Segundo o diploma, com os testes a realizar pela REN, as empresas teriam de demonstrar a sua capacidade para atender a uma ordem de “redução efectiva de potência” dada pelo operador de rede, “com a duração mínima de uma hora incidindo sobre aproximadamente 10% do total de potência interruptível contratada”.

Foi a detecção nos testes de situações de “incumprimento por parte de algumas instalações” que levou a ERSE a rever “ligeiramente em baixa” o valor da interruptibilidade para 2018, prevendo-se que os descontos subsidiados pelos portugueses caiam face a anos anteriores (112 milhões em 2017 e 103,9 milhões em 2016). Mas, no documento das tarifas, a entidade reguladora, a quem, segundo a portaria, caberia emitir parecer sobre o novo modelo da interruptibilidade, nota que a medida ainda não saiu do papel.
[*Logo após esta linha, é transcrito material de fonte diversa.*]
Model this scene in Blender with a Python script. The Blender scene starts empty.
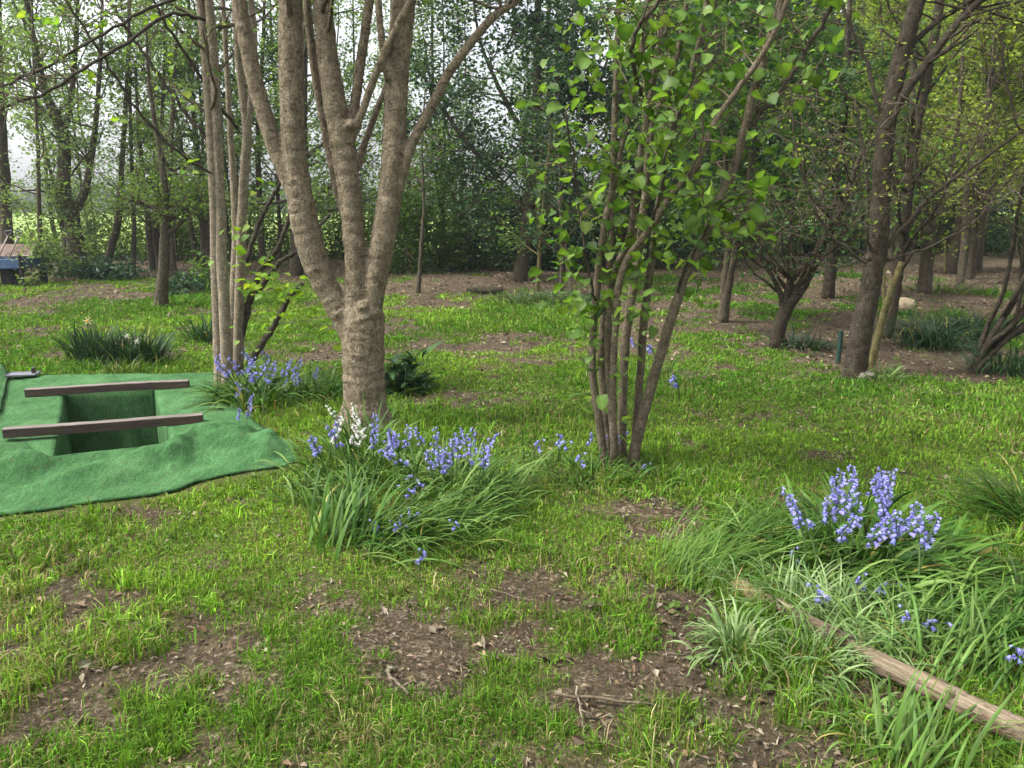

“A ERSE desconhece alterações” que não sejam a realização dos testes, mas diz que “terá em consideração no cálculo tarifário os impactos provenientes das alterações ao regime da interruptibilidade assim que sejam concretizadas”.
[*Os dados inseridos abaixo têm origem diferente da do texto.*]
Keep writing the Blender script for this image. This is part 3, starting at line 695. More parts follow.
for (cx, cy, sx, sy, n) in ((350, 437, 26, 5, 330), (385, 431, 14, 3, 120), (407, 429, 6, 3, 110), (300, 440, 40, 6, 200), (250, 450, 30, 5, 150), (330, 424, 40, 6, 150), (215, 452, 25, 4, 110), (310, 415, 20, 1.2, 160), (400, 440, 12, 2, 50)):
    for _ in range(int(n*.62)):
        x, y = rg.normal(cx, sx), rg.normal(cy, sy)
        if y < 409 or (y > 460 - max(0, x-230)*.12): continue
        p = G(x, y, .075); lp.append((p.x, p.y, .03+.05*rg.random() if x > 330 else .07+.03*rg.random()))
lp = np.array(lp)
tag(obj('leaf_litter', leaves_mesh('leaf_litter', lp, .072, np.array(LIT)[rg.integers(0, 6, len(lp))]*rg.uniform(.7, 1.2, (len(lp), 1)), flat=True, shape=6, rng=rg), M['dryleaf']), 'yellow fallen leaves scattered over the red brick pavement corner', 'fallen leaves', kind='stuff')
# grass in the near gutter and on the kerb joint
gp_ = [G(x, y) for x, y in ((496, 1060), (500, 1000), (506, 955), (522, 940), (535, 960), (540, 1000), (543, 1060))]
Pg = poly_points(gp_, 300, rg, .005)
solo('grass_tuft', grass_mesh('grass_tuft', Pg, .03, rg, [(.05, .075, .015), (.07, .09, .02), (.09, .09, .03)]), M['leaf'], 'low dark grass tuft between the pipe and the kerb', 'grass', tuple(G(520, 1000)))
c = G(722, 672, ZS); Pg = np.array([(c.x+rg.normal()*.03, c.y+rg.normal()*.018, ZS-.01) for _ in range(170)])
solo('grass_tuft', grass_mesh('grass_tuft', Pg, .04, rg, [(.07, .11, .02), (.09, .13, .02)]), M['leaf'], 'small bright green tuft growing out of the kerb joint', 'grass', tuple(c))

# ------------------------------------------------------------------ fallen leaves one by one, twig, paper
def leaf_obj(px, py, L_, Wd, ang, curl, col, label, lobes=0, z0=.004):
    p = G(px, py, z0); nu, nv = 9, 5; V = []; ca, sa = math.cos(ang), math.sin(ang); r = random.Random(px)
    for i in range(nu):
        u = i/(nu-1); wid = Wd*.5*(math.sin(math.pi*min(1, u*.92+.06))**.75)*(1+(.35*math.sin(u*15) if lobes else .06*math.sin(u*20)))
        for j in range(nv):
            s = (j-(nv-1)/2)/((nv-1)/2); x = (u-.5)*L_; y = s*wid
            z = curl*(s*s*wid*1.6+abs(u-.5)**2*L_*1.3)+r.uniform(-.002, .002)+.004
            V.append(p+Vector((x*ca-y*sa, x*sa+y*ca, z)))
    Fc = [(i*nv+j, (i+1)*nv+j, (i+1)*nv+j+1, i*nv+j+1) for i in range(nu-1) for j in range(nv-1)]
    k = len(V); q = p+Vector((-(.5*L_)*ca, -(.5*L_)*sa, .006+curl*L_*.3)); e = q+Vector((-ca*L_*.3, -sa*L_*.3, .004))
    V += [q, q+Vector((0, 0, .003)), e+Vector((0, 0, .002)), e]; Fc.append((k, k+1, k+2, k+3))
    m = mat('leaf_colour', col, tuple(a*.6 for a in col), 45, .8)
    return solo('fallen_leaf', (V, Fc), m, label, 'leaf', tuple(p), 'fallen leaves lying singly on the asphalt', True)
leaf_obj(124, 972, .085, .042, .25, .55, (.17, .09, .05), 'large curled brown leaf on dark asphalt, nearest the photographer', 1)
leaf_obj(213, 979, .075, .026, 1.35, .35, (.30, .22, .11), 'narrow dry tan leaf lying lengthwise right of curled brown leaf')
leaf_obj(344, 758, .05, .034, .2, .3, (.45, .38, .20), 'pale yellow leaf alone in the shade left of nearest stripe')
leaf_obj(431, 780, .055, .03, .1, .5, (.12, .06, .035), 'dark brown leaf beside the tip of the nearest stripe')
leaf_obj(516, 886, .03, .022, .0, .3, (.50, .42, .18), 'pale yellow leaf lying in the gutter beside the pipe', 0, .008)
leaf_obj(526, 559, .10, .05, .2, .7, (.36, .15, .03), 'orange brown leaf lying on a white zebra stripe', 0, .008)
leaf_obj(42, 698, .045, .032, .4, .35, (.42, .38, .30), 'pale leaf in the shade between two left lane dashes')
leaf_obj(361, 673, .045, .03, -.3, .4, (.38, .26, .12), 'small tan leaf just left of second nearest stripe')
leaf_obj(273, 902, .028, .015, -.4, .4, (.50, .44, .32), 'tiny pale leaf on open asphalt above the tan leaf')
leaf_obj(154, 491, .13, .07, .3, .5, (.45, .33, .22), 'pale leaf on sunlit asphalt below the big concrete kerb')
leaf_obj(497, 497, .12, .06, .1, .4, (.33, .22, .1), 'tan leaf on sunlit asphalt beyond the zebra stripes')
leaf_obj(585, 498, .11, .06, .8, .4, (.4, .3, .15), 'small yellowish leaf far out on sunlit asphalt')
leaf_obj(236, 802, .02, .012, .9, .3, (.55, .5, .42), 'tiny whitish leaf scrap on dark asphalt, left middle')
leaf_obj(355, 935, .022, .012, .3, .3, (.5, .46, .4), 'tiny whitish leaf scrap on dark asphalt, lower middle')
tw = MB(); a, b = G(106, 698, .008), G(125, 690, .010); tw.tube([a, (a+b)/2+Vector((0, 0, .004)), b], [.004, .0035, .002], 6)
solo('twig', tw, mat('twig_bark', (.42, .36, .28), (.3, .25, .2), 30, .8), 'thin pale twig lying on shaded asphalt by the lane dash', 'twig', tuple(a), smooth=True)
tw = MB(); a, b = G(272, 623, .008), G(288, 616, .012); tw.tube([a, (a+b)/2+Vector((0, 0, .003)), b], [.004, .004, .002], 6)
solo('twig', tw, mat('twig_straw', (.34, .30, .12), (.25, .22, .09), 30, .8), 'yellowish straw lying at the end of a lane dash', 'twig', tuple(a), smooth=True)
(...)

O PÚBLICO questionou a secretaria de Estado da Energia sobre a introdução do novo modelo e sobre as situações de incumprimento detectadas nos testes realizados em 2017, mas não obteve comentários. Até Março de 2017 (data em que a REN, que gere o serviço da interruptibilidade, publicou o relatório de 2016) nunca houve necessidade de dar qualquer ordem de redução da potência (fora do âmbito dos testes) para garantir a estabilidade do sistema. O PÚBLICO questionou a REN e a secretaria de Estado, mas também não conseguiu saber se depois dessa data houve alguma emergência que obrigasse a activar o serviço.
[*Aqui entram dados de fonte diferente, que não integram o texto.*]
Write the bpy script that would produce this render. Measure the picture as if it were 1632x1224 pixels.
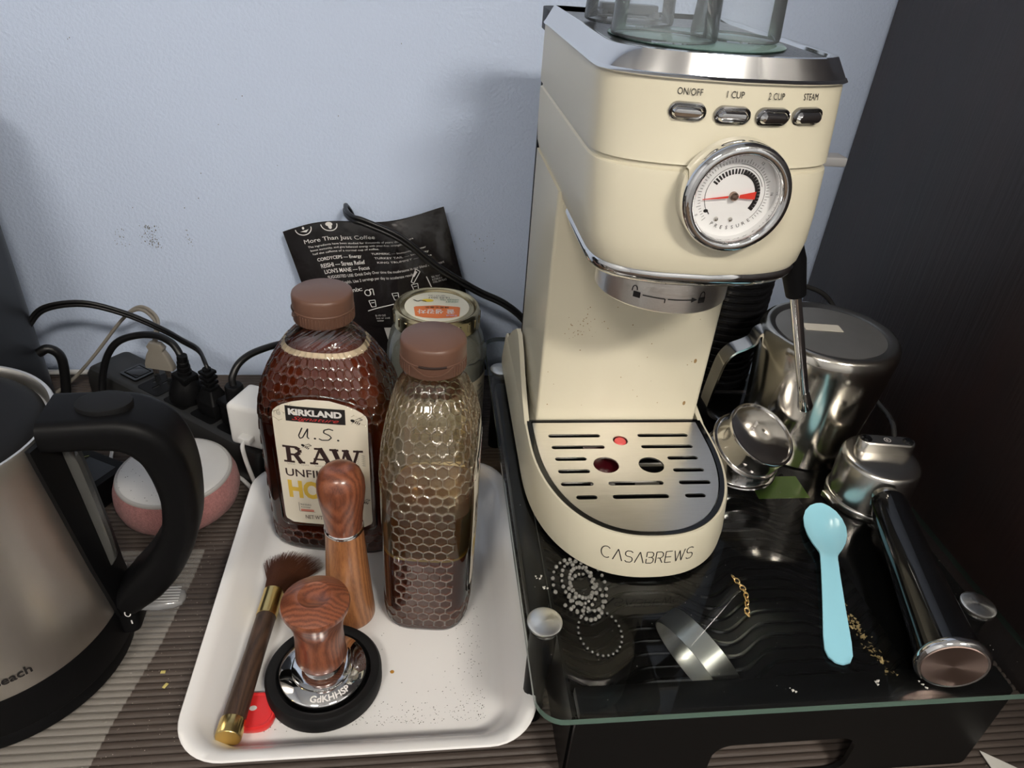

Estes descontos – de que têm beneficiado empresas como a Ar Líquido, Cimpor, CMP, CUF, Portucel, Sakthi, Secil, Siderurgia, Solvay e Somincor, que são associadas da APIGCCE - Associação Portuguesa dos Industriais Grandes Consumidores de Energia Eléctrica, mas também outras como a Altri, Renova, Sonae Indústria, Sovena ou Riopele – são semelhantes a outros mecanismos existentes na Europa e são, assumidamente, um incentivo à indústria.

Em declarações anteriores ao PÚBLICO, a APIGCCE (cujos associados representam 10% do consumo eléctrico e 25% do consumo industrial em Portugal) definiu-o como um serviço “fundamental para o sistema eléctrico português, para a competitividade industrial e manutenção do investimento no país” e garantiu que todas as suas associadas realizaram testes por iniciativa própria, simulando uma “ordem externa de redução de consumo, tal como seria feito pela REN em funcionamento normal”.

Dizendo olhar com “séria preocupação” para uma eventual “redução nas contrapartidas”, a APIGCEE frisou que isso acarretará “perda de mercado, com consequências óbvias em termos de consumo de energia, de quebra nas exportações ou aumento de importações, e de emprego”. Qualquer revisão deverá “facilitar à indústria regimes que permitam atingir custos de electricidade comparáveis” aos dos concorrentes europeus, frisaram os industriais.